Spieth Doesn't Know the Meaning of the Word

I know I am prone to constantly referring back to Bobby Jones whenever I talk golf. I'm not sure whether others find it annoying or not. Certainly, my buddy Steve didn't find reading Bobby's books as illuminating, or as easy to read, as I did. 

But writing style aside, Bobby Jones, as much as any other player in history, understood what was most important in playing golf, and just how much the game of golf mirrors life. Bobby's most important lesson came from Harry Vardon, who said, "No matter what happens, keep on hitting the ball." This, Bobby learned to do as well as any player who ever lived. He used that approach to golf to do what was, and continues to be, almost the unthinkable in winning the Grand Slam.

It's perhaps easy to get carried away in the wake of a performance like we saw from Jordan Spieth on this Open Sunday. It was a performance for the ages. And what did Spieth do best on this magic Sunday? He didn't drive it well. He didn't strike his irons as well as he can. He didn't even putt very well, at least for the first dozen holes. But what he did as well as anyone ever has is keep on hitting the ball in the face of great adversity. 

If you want to succeed at this game you can't be a quitter. And golf is the sort of game that often tempts you to just quit. It can be the most infuriating game in the world. You can be at the top of your game one minute, and suddenly have absolutely no idea what you are doing, and vice versa. Golf is like that proverbial box of chocolates. You just never know what you're going to get from one day to the next, from one hole to the next, even from one shot to the next. 

Golf cannot be subjected to control. You cannot make the putts drop by sheer force of will--although the great champions sometimes make it look that way. You have to accept the vagaries of the game. Look at Spieth's opening tee shot today. He striped it. He hit it as he wanted to, and on the line he wanted to. It should have bounded off the bank into the fairway. Instead it hung in the deep fescue. 

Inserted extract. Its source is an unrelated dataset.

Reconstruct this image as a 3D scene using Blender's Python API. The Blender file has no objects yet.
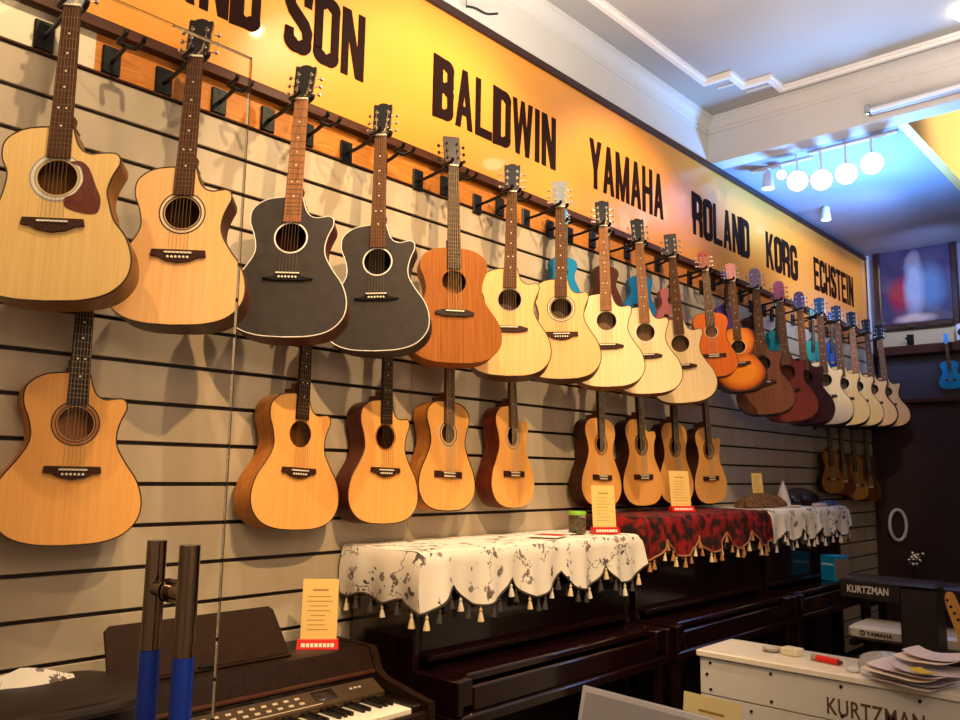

Spieth was clearly upset with his bad luck. A good shot had been punished. He was visibly distressed. But he did all that any golfer can do in the face of good luck or bad; he kept on hitting the ball. Today that patience and persistance was rewarded. And in that victory, I think, is a message for all of us. Good things can happen if we just refuse to give up. And believe me, sometimes even really good players give up, or let up. But if we have learned anything at all, in watching Jordan Spieth in action, we have surely learned that there is no quit in him. He doesn't know the meaning of the word.